Direction: Please transcribe the data below exactly. Leave the pictures out.

Supplied data:
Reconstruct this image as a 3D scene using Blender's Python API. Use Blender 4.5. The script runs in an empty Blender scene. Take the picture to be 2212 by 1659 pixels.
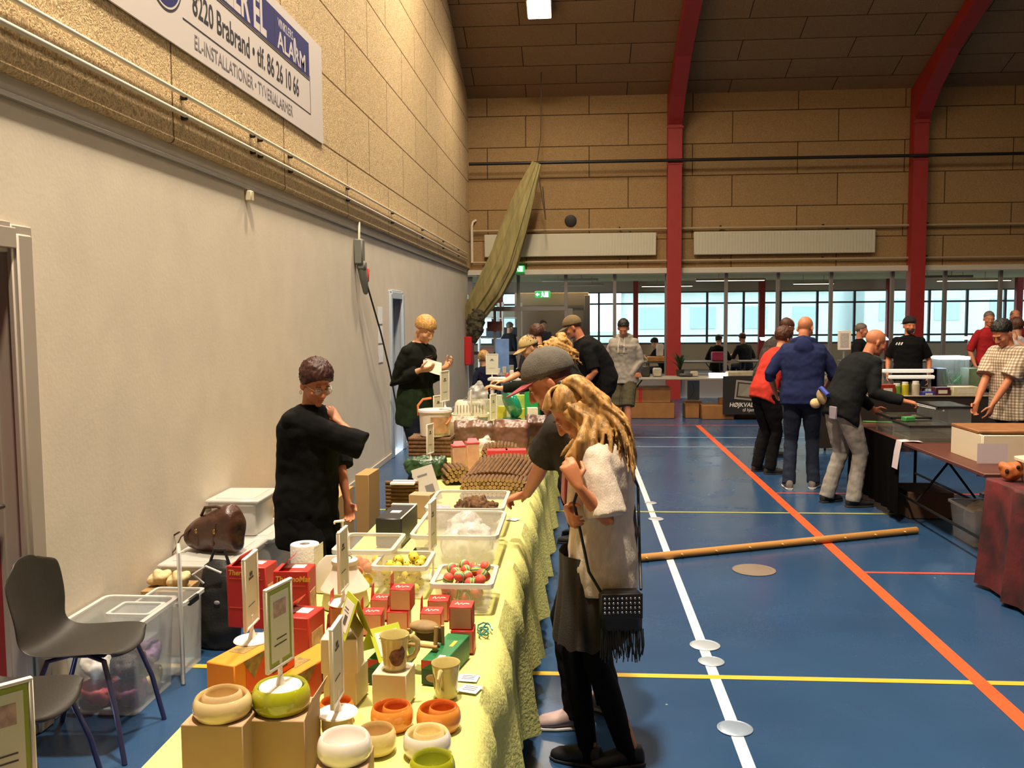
import bpy, math, random
from mathutils import Vector as V, Matrix, noise
SC = bpy.context.scene
COL = SC.collection
rnd = random.Random(11)
PI = math.pi
# ------------------------------------------------------------------ camera
FP, YAW, PITCH, ROLL, EYE = 1945.3, 0.07205, -0.07588, -0.00724, 1.87
cf = V((-math.sin(YAW) * math.cos(PITCH), math.cos(YAW) * math.cos(PITCH), math.sin(PITCH)))
cr0 = V((math.cos(YAW), math.sin(YAW), 0)); cu0 = cr0.cross(cf)
cr = cr0 * math.cos(ROLL) + cu0 * math.sin(ROLL)
cu = cu0 * math.cos(ROLL) - cr0 * math.sin(ROLL)
cam = bpy.data.objects.new('camera', bpy.data.cameras.new('camera'))
COL.objects.link(cam)
cam.matrix_world = Matrix(((cr.x, cu.x, -cf.x, 0), (cr.y, cu.y, -cf.y, 0), (cr.z, cu.z, -cf.z, EYE), (0, 0, 0, 1)))
cam.data.sensor_width = 36; cam.data.lens = FP / 2212 * 36; cam.data.clip_end = 300
SC.camera = cam
def ray(px, py): return cr * (px - 1106) - cu * (py - 829.5) + cf * FP
def PZ(px, py, z=0.0):
    d = ray(px, py); return V((0, 0, EYE)) + d * ((z - EYE) / d.z)
def PY(px, py, y):
    d = ray(px, py); return V((0, 0, EYE)) + d * (y / d.y)
def PX(px, py, x):
    d = ray(px, py); return V((0, 0, EYE)) + d * (x / d.x)
# ------------------------------------------------------------------ materials
def lin(c):
    if isinstance(c, str): c = tuple(int(c[i:i + 2], 16) for i in (0, 2, 4))
    return tuple((x / 255 / 12.92 if x / 255 <= .04045 else ((x / 255 + .055) / 1.055) ** 2.4) for x in c[:3]) + (1,)
MATS = {}
def mat(name, c, rough=.6, metal=0, var=0, vs=8, bump=0, bs=60, emit=None, es=0, spec=.5, alpha=1, coat=0, stretch=None, detail=3, trans=0):
    """procedural principled material: colour with optional noise variation and bump"""
    if name in MATS: return MATS[name]
    m = bpy.data.materials.new(name); m.use_nodes = True; nt = m.node_tree; N = nt.nodes
    p = N['Principled BSDF']; c = lin(c)
    p.inputs['Base Color'].default_value = c; p.inputs['Roughness'].default_value = rough
    p.inputs['Metallic'].default_value = metal; p.inputs['Specular IOR Level'].default_value = spec
    p.inputs['Coat Weight'].default_value = coat; p.inputs['Coat Roughness'].default_value = .08
    p.inputs['Transmission Weight'].default_value = trans
    if var or bump:
        tc = N.new('ShaderNodeTexCoord'); mp = N.new('ShaderNodeMapping'); nt.links.new(tc.outputs['Object'], mp.inputs[0])
        if stretch: mp.inputs['Scale'].default_value = stretch
    if var:
        n = N.new('ShaderNodeTexNoise'); n.inputs['Scale'].default_value = vs; n.inputs['Detail'].default_value = detail
        nt.links.new(mp.outputs[0], n.inputs['Vector'])
        r = N.new('ShaderNodeValToRGB'); e = r.color_ramp.elements
        e[0].position, e[1].position = .3, .7
        e[0].color = tuple(x * (1 - var) for x in c[:3]) + (1,); e[1].color = tuple(min(1, x * (1 + var)) for x in c[:3]) + (1,)
        nt.links.new(n.outputs['Fac'], r.inputs[0]); nt.links.new(r.outputs[0], p.inputs['Base Color'])
    if bump:
        n2 = N.new('ShaderNodeTexNoise'); n2.inputs['Scale'].default_value = bs; n2.inputs['Detail'].default_value = 3
        nt.links.new(mp.outputs[0], n2.inputs['Vector'])
        b = N.new('ShaderNodeBump'); b.inputs['Strength'].default_value = bump; b.inputs['Distance'].default_value = .01
        nt.links.new(n2.outputs['Fac'], b.inputs['Height']); nt.links.new(b.outputs[0], p.inputs['Normal'])
    if emit is not None:
        p.inputs['Emission Color'].default_value = lin(emit); p.inputs['Emission Strength'].default_value = es
    if alpha < 1:
        out = N['Material Output']; t = N.new('ShaderNodeBsdfTransparent'); mx = N.new('ShaderNodeMixShader')
        mx.inputs[0].default_value = alpha
        nt.links.new(t.outputs[0], mx.inputs[1]); nt.links.new(p.outputs[0], mx.inputs[2]); nt.links.new(mx.outputs[0], out.inputs[0])
    MATS[name] = m
    return m
def fabric(c, var=.12, name=None, rough=.9):
    return mat(name or 'fabric_%s' % (c if isinstance(c, str) else '%02x%02x%02x' % tuple(c)), c, rough, var=var, vs=14, bump=.25, bs=220, spec=.15)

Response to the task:
Reconstruct this image as a 3D scene using Blender's Python API. Use Blender 4.5. The script runs in an empty Blender scene. Take the picture to be 2212 by 1659 pixels.
import bpy, math, random
from mathutils import Vector as V, Matrix, noise
SC = bpy.context.scene
COL = SC.collection
rnd = random.Random(11)
PI = math.pi
# ------------------------------------------------------------------ camera
FP, YAW, PITCH, ROLL, EYE = 1945.3, 0.07205, -0.07588, -0.00724, 1.87
cf = V((-math.sin(YAW) * math.cos(PITCH), math.cos(YAW) * math.cos(PITCH), math.sin(PITCH)))
cr0 = V((math.cos(YAW), math.sin(YAW), 0)); cu0 = cr0.cross(cf)
cr = cr0 * math.cos(ROLL) + cu0 * math.sin(ROLL)
cu = cu0 * math.cos(ROLL) - cr0 * math.sin(ROLL)
cam = bpy.data.objects.new('camera', bpy.data.cameras.new('camera'))
COL.objects.link(cam)
cam.matrix_world = Matrix(((cr.x, cu.x, -cf.x, 0), (cr.y, cu.y, -cf.y, 0), (cr.z, cu.z, -cf.z, EYE), (0, 0, 0, 1)))
cam.data.sensor_width = 36; cam.data.lens = FP / 2212 * 36; cam.data.clip_end = 300
SC.camera = cam
def ray(px, py): return cr * (px - 1106) - cu * (py - 829.5) + cf * FP
def PZ(px, py, z=0.0):
    d = ray(px, py); return V((0, 0, EYE)) + d * ((z - EYE) / d.z)
def PY(px, py, y):
    d = ray(px, py); return V((0, 0, EYE)) + d * (y / d.y)
def PX(px, py, x):
    d = ray(px, py); return V((0, 0, EYE)) + d * (x / d.x)
# ------------------------------------------------------------------ materials
def lin(c):
    if isinstance(c, str): c = tuple(int(c[i:i + 2], 16) for i in (0, 2, 4))
    return tuple((x / 255 / 12.92 if x / 255 <= .04045 else ((x / 255 + .055) / 1.055) ** 2.4) for x in c[:3]) + (1,)
MATS = {}
def mat(name, c, rough=.6, metal=0, var=0, vs=8, bump=0, bs=60, emit=None, es=0, spec=.5, alpha=1, coat=0, stretch=None, detail=3, trans=0):
    """procedural principled material: colour with optional noise variation and bump"""
    if name in MATS: return MATS[name]
    m = bpy.data.materials.new(name); m.use_nodes = True; nt = m.node_tree; N = nt.nodes
    p = N['Principled BSDF']; c = lin(c)
    p.inputs['Base Color'].default_value = c; p.inputs['Roughness'].default_value = rough
    p.inputs['Metallic'].default_value = metal; p.inputs['Specular IOR Level'].default_value = spec
    p.inputs['Coat Weight'].default_value = coat; p.inputs['Coat Roughness'].default_value = .08
    p.inputs['Transmission Weight'].default_value = trans
    if var or bump:
        tc = N.new('ShaderNodeTexCoord'); mp = N.new('ShaderNodeMapping'); nt.links.new(tc.outputs['Object'], mp.inputs[0])
        if stretch: mp.inputs['Scale'].default_value = stretch
    if var:
        n = N.new('ShaderNodeTexNoise'); n.inputs['Scale'].default_value = vs; n.inputs['Detail'].default_value = detail
        nt.links.new(mp.outputs[0], n.inputs['Vector'])
        r = N.new('ShaderNodeValToRGB'); e = r.color_ramp.elements
        e[0].position, e[1].position = .3, .7
        e[0].color = tuple(x * (1 - var) for x in c[:3]) + (1,); e[1].color = tuple(min(1, x * (1 + var)) for x in c[:3]) + (1,)
        nt.links.new(n.outputs['Fac'], r.inputs[0]); nt.links.new(r.outputs[0], p.inputs['Base Color'])
    if bump:
        n2 = N.new('ShaderNodeTexNoise'); n2.inputs['Scale'].default_value = bs; n2.inputs['Detail'].default_value = 3
        nt.links.new(mp.outputs[0], n2.inputs['Vector'])
        b = N.new('ShaderNodeBump'); b.inputs['Strength'].default_value = bump; b.inputs['Distance'].default_value = .01
        nt.links.new(n2.outputs['Fac'], b.inputs['Height']); nt.links.new(b.outputs[0], p.inputs['Normal'])
    if emit is not None:
        p.inputs['Emission Color'].default_value = lin(emit); p.inputs['Emission Strength'].default_value = es
    if alpha < 1:
        out = N['Material Output']; t = N.new('ShaderNodeBsdfTransparent'); mx = N.new('ShaderNodeMixShader')
        mx.inputs[0].default_value = alpha
        nt.links.new(t.outputs[0], mx.inputs[1]); nt.links.new(p.outputs[0], mx.inputs[2]); nt.links.new(mx.outputs[0], out.inputs[0])
    MATS[name] = m
    return m
def fabric(c, var=.12, name=None, rough=.9):
    return mat(name or 'fabric_%s' % (c if isinstance(c, str) else '%02x%02x%02x' % tuple(c)), c, rough, var=var, vs=14, bump=.25, bs=220, spec=.15)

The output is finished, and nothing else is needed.